Lain lagi yang terjadi di supermarket. Hanya anak remaja yang bisa berlarian bebas di lorong supermarket untuk mencari suatu barang. Hanya orangtua pelanggan setia supermarket itu yang tahu pasti letak barang yang dimaksud. Mereka pun mempersingkat proses belanja dengan mengantre di kasir khusus pembelanjaan tunai. Kerja sama yang luar biasa.
Mencari rute jalan yang benar dan cepat ke lokasi sesuai petunjuk melahirkan cerita tersendiri. Screenagers segera menggunakan aplikasi navigasi on-line di gadget begitu masuk ke dalam mobil. Orangtua melakukan hal yang sama, sambil mengontak langsung kenalan yang lokasi rumahnya ada di area yang dituju. Selain teknologi, ternyata ada cara lebih cepat, yaitu memanfaatkan koneksi.
Kebetulan tim remaja di regu kami semuanya perempuan. Bisa dibayangkan ketika semua bicara, berpendapat, dan menyanggah dalam waktu yang bersamaan. Kadang dilengkapi dengan celetukan-celetukan, “Om, lebih ngebut dikit, Om. Masih di luar radius kecepatan maksimumnya Athalia, kok, Om.”
Kompetisi di babak terakhir, yaitu menyajikan sepiring nasi kuning yang dihias. Untuk menghiasnya, kami menggunakan bahan-bahan yang sudah dibeli di babak-babak sebelumnya. Sebagai screenagers, sudah bisa ditebak kalau anak-anak segera mengakses YouTube hanya untuk menonton cara mengupas wortel, cabai merah, tomat, kemudian membentuk sayuran tersebut menjadi hiasan nasi kuning. Akhirnya, nasi kuning regu kami siap tersaji dengan sentuhan akhir dari tangan orang tua yang tidak perlu akses YouTube untuk mengerjakannya.
Terlibat dalam permainan kompetitif yang mengedepankan kerja tim dan bekerja sama dengan remaja berusia 13–14 tahun ternyata mengasyikkan. Saya mengacungkan jempol kepada tim CPR dan CC kelas 8. Mimpi untuk membuat gathering yang berani beda dan usaha keras panitia yang dilakukan sampai acara ini bisa berlangsung lancar … Thank you! You are all just so amazing!

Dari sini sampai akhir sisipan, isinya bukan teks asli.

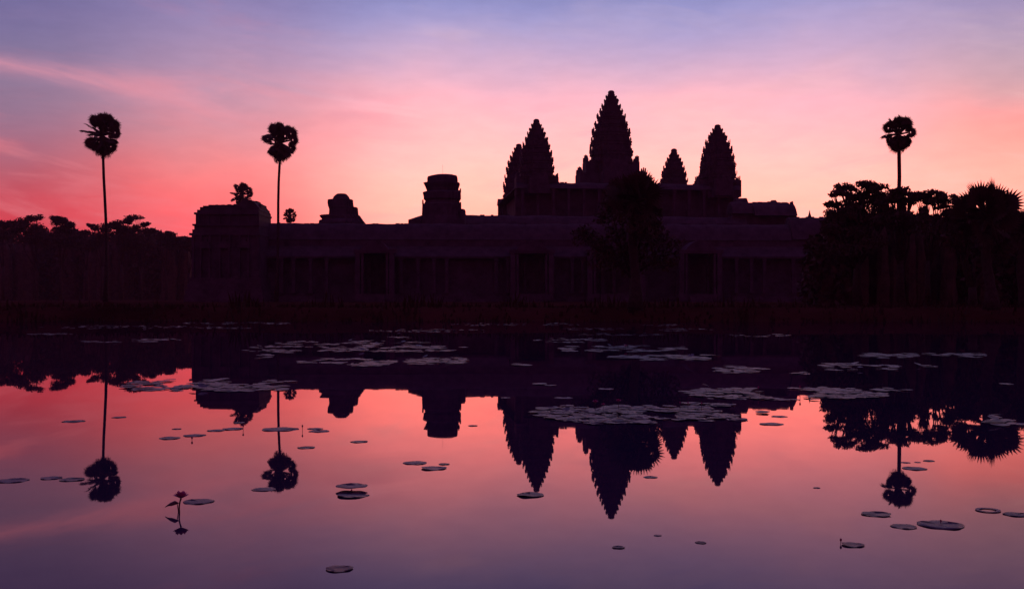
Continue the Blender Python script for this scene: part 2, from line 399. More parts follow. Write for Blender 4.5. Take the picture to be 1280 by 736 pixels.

Saya belajar sesuatu dari acara ini. Get connected with your teens sama analoginya dengan koneksi telepon seluler. Saat mengalami koneksi telepon yang lemah bahkan terputus di rumah, salah satu cara praktis yang kita lakukan adalah membuat peta sinyal sederhana. Kita berjalan dari satu titik ke titik lain di dalam rumah, memeriksa indikator kekuatan sinyal. Kita akan menikmati koneksi telepon yang sangat baik saat kita berada di titik dengan sinyal terkuat di rumah kita.
Begitu pula saat kami berlatih untuk connect dengan anak kami. Lewat gathering semacam ini, ternyata ada “sinyal kuat” yang tertangkap ketika kami melakukan aktivitas santai bersama, bertukar obrolan, dan mengimbangi candaan saat melakukan kegiatan bersama, bersedia menjadi orangtua yang up-to-date dengan hal-hal yang menarik minat anak kami dan teman-temannya.
Menjelang tengah hari, dalam perjalanan pulang ke rumah, kami tanyakan kesan apa yang diperoleh remaja putri kami dari acara tadi. Senyum khasnya mengambang saat dia berucap, “You’re cool, Mom, Dad!” Ucapan yang menjadi salah satu hadiah terbaik darinya untuk kami, di siang yang terik itu.